Firmware could equally point 0xf00d at 0xbeef at startup, so it has one fewer
values to write when an error occurs. I have an arm64 system with a HEST that
does this. (I'm pretty sure its ACPI support is a copy-and-paste from x86, it
even describes NOTIFY_NMI, who knows what that means on arm!)

When linux processes an error, ghes_clear_estatus() NULLs the
estatus->block_status, (which in this example is at 0xbeef). This is the
documented sequence for GHESv2.
Elsewhere the spec talks of checking the block status which is part of the
records, (not the error_status_address, which is the pointer to the records).

Linux can't NULL 0xf00d, because it doesn't know if firmware will write it again
next time it updates the records.
I can't find where in the spec it says the error status address is written to.
Linux works with both 'at boot' and 'on each error'.
If it were know to have a static value, ghes_copy_tofrom_phys() would not have
been necessary, but its been there since d334a49113a4.

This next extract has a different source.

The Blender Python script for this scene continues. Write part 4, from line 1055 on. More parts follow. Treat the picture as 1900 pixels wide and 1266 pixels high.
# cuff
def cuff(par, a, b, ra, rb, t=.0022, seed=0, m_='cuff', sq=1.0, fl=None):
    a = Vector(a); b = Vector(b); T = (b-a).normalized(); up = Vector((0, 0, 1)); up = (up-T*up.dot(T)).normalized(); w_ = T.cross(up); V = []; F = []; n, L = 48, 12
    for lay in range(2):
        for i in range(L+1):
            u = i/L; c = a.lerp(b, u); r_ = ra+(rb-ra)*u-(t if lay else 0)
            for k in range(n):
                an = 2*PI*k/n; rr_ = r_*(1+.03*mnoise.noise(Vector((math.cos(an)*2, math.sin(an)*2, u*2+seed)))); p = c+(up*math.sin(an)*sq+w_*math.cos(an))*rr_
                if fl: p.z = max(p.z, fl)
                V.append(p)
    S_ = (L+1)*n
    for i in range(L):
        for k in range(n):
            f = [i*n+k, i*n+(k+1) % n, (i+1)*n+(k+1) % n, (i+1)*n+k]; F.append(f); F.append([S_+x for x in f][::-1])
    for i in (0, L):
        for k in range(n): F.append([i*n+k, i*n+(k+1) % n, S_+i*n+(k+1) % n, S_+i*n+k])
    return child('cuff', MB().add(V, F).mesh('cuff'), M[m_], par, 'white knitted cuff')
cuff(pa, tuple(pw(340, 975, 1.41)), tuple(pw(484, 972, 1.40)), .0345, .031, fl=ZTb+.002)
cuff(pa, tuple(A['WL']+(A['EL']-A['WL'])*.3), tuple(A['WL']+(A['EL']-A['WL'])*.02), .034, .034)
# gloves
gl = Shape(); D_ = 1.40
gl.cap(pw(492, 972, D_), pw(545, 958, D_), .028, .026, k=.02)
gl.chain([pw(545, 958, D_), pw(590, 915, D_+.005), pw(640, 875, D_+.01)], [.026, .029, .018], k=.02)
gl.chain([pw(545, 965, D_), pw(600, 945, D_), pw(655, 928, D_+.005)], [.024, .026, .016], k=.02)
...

In the worst case, if there is a value at the error_status_address, we have to
map/unmap it every time we poll in case firmware wrote new records at that same
location.

I don't think we can change Linux's behaviour here, without interpreting zero as
CPER records or missing new errors.


>> We could try it and see. It depends if firmware shares ack locations between
>> multiple GHES. We could ack an empty GHES, and it removes the records of one we
>> haven't looked at yet.
> 
> Yeah, OTOH, we shouldn't be pushing our luck here, I guess.
> 
> So let's sum up: we'll ack the GHES error in all but the -ENOENT cases
> in order to free the memory occupied by the error record.

I agree.


> The slightly "pathological" -ENOENT case is I guess how the fw behaves
> when it is being polled and also for broken firmware which could report
> a 0 buf_paddr.
> 
> Btw, that last thing I'm assuming because
> 
>   d334a49113a4 ("ACPI, APEI, Generic Hardware Error Source memory error support")
> 
> doesn't say what that check was needed for.

Heh. I'd assume this was the out-of-reset value on the platform that was
developed for, which implicitly assumed we could never get CPER records at zero.